Nome’s Caucasian claim to Alaska’s history goes back more than 100 years after three greenhorn Scandinavians stumbled across gold in Cape Nome in 1898. Swedish tailor Eric Lindblom, 41, who worked his way north as a deck hand on a whaling ship, Norwegian Jafet Lindberg, 24, who got free passage by pretending to be an experienced reindeer herder, and Swedish coal miner John Brynteson, 27, all ended up in Nome because the promising land in the Klondike already had been claimed.
Their discovery led to America’s last big placer gold rush and yielded $3.5 million in gold by 1900. During the next two decades, it brought in another $80 million. The Nome stampede gave amateurs a chance to make fortunes, as well as provided a second chance to prospectors who’d failed elsewhere.

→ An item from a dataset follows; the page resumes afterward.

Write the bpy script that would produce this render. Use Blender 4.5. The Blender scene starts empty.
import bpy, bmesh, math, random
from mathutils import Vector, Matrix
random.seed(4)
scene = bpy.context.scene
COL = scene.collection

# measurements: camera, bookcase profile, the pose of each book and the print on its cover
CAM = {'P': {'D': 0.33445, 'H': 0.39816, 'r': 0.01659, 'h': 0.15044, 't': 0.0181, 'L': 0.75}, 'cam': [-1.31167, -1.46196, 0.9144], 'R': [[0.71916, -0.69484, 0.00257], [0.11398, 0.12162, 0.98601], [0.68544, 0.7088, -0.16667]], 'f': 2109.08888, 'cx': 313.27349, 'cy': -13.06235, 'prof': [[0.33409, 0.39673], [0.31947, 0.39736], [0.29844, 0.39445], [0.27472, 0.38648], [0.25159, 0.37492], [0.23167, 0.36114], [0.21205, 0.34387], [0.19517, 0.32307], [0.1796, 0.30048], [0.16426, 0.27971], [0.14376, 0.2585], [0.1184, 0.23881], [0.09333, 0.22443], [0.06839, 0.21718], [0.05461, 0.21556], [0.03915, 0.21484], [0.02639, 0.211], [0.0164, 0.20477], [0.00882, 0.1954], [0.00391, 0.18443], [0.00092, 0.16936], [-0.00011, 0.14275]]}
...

Following the Scandinavians’ find, thousands of people left Dawson and headed to Nome. The town filled with shady characters and hardened criminals who didn’t pay much attention to American mining laws. By July 1899, almost every potentially valuable claim had been jumped at least twice and some had multiple claimants.
Confusion and unrest reigned among the community’s 3,000 residents. Until a soldier, assigned to a small detachment sent up from St. Michael to guard the settlement, and an old prospector from Idaho found gold in the sands of Nome’s beaches.
Known as the “Poor Man’s Gold Rush,” the discovery of gold on Nome’s beaches meant that anyone could work the public property without staking or recording claims. The area’s population swelled to around 20,000 by 1900, and according to an article in the Nome News, the post office hired 23 clerks to handle 546,000 letters between June and August.
Veteran prospector E. C. Trelawney-Ansell later reported:
“Nome was different, it was a place where the creeks and the town itself filled with thousands of cheechakos who had never known the hardship of the trail and few if any other hardships. Worse still, the camp and surrounding country was filled with gamblers, cutthroats and murderers of the worst kind.”
With more than 60 saloons, dozens of criminals, a few hundred prostitutes and dishonest officials, including an embezzling postmaster, a tax assessor who went to prison for illicit financial dealings and a federal judge who made crooked rulings, it’s not surprising that robberies, murder and mayhem flourished in Nome.
The Poor Man’s Gold Rush played itself out by the end of 1900, and after a fierce storm destroyed the business district and the beach mining operations, thousands left on steamships heading south. Some stayed behind and continued on with placer mining, but by 1910, Nome’s population had dropped back to around 2,000.